It can be hard to get people to come to your events. Believe us, at Nicely Done Sites we know this all too well. You can advertise the event on Facebook and plenty of people will indicate that they are interested and many will say that they are coming but when the doors open for the event you are sitting there by yourself and talking to yourself. You’re thinking that there has to be a better way and now there might just be.
How Do You Get People To Come?
For many of the events that you hold the purpose is to advertise and show off your goods or services. Of course you think that your followers on Facebook, or the people that actively follow what you do, would be the people that you would want to show up and of course when they indicate that they are interested in an event their friends see it as well. It just doesn’t seem to work out with actual attendance.
Google Maps
A recent change with Google Maps may help to change that. The feature has gone live though it is not available to everyone just yet. This new feature will allow anyone to create a public event with details like the date and time of the event.

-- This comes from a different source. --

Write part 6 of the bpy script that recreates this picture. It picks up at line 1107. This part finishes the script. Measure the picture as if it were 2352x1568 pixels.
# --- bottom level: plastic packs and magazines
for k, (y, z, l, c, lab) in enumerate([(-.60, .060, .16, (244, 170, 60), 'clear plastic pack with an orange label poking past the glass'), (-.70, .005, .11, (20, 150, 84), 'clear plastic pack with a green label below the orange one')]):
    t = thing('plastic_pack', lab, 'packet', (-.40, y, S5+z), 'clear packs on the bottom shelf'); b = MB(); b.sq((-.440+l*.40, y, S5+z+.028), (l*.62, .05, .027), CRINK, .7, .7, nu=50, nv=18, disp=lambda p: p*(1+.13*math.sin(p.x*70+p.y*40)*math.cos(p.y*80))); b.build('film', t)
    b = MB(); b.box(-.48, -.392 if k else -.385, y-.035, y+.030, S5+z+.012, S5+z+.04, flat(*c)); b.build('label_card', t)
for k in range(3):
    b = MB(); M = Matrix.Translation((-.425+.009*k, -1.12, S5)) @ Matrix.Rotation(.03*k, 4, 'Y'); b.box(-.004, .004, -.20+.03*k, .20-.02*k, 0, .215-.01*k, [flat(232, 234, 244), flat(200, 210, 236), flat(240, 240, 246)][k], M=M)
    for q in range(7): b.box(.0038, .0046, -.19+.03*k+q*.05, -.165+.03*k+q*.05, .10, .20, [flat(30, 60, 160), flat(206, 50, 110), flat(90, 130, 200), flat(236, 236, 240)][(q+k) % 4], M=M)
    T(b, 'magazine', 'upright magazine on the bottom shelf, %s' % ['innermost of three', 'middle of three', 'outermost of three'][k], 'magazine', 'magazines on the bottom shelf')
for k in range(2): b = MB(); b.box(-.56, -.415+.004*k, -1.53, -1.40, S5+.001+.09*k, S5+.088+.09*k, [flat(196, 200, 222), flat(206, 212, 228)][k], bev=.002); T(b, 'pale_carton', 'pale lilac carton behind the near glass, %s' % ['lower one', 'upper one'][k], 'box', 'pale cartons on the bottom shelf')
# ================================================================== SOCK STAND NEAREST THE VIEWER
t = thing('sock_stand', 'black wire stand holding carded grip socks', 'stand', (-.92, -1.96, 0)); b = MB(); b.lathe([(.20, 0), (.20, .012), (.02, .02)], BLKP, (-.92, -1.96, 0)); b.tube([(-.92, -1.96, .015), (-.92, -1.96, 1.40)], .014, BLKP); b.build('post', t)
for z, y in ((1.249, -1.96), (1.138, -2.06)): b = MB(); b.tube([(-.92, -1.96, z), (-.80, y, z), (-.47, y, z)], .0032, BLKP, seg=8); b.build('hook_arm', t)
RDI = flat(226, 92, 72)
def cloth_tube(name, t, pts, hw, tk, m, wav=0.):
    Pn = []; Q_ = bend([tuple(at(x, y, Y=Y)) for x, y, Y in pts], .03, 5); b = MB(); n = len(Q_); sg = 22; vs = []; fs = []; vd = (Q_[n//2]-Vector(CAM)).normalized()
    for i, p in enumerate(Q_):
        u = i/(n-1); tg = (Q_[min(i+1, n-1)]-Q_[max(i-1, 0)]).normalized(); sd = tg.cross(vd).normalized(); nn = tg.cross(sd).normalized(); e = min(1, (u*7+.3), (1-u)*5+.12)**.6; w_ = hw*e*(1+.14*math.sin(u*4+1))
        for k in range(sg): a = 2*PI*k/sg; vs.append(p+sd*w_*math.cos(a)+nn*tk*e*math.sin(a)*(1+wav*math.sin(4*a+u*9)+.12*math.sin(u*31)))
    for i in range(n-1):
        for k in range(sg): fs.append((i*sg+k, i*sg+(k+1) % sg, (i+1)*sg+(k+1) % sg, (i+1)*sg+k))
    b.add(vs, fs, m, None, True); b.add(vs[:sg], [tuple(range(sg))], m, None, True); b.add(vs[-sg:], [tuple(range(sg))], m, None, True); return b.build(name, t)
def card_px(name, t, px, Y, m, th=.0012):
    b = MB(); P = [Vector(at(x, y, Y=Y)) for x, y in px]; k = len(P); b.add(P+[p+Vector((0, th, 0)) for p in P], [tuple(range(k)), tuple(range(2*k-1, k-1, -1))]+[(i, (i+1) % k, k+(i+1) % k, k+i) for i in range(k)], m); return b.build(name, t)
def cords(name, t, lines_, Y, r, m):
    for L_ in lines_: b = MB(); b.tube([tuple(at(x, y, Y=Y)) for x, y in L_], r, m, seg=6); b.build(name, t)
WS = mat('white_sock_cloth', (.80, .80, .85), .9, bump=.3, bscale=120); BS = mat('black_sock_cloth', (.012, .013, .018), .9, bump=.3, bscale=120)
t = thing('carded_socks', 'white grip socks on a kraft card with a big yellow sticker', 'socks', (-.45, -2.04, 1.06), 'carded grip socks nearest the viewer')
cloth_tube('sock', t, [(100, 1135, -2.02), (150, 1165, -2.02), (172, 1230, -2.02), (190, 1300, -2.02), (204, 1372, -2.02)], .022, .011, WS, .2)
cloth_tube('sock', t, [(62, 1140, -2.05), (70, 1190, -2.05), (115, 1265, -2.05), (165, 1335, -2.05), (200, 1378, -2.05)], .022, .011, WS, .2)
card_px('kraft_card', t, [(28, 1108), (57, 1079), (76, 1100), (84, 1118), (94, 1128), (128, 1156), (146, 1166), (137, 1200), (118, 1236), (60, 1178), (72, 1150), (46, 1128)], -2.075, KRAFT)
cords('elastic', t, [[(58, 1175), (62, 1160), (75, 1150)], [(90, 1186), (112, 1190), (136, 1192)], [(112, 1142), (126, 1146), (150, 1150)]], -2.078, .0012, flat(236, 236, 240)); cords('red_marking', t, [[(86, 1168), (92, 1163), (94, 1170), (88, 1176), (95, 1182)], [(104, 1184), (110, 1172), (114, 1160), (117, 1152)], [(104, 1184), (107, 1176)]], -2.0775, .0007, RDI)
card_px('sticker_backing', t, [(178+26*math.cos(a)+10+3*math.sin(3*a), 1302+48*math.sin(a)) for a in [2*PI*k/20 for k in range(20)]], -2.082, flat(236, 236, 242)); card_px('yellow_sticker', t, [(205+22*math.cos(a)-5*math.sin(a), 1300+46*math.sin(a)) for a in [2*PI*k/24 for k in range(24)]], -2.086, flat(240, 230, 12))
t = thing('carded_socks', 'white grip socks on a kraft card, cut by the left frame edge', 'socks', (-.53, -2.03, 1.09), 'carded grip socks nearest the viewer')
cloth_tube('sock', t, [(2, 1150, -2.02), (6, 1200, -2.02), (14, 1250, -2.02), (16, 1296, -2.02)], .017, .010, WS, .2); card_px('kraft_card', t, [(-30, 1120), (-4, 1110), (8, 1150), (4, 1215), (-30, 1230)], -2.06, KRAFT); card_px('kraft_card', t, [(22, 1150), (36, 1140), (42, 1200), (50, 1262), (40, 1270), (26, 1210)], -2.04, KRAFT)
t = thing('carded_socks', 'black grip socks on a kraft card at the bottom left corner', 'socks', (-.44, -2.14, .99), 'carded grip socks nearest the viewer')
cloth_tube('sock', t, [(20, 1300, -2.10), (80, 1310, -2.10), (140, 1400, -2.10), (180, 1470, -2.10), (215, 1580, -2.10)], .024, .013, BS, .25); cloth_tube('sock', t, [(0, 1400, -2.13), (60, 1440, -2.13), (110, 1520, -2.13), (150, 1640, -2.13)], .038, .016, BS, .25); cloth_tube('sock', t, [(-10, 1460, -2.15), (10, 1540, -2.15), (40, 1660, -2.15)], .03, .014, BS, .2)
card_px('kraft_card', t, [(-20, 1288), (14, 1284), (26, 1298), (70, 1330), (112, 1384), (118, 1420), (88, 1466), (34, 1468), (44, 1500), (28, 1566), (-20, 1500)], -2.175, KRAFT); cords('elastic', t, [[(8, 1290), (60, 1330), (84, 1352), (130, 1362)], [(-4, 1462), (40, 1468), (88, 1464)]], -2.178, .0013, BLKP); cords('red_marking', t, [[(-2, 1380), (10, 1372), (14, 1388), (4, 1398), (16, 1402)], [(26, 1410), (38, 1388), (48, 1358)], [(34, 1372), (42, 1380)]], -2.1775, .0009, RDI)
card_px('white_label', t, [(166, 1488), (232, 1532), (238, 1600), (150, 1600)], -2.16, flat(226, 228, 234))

It appears that the feature has not had all of the bugs worked out, which explains why it is not available for everyone, as the Android Police blog found out. Google itself has added documentation for it but has not announced it publicly yet.
The plus side for this is that anyone who uses Google Maps will be able to see your event, not just a limited number of users of Facebook or whoever you can reach with advertising. This potentially opens up your event to the world, they just have to use Google Maps and one would figure that Google Earth will also be incorporated as well.
Google Maps is the most popular navigation tool with ⅔ of all people using a navigation tool using it. Considering that over ¾ of all smartphone users use a navigation tool that is a lot of people. People use the product, over 154 million unique users in the US alone in April 2018 according to Statista.com, so there is can provide huge potential exposure.
Will this work? This relies on someone using Google Maps and clicking on the event. Everything else is the same, it still relies on people actually wanting to come to the event or having enough incentive to attend. It is another avenue to try and for some it may be a more attractive avenue but time will tell. Google has to work the kinks out first though.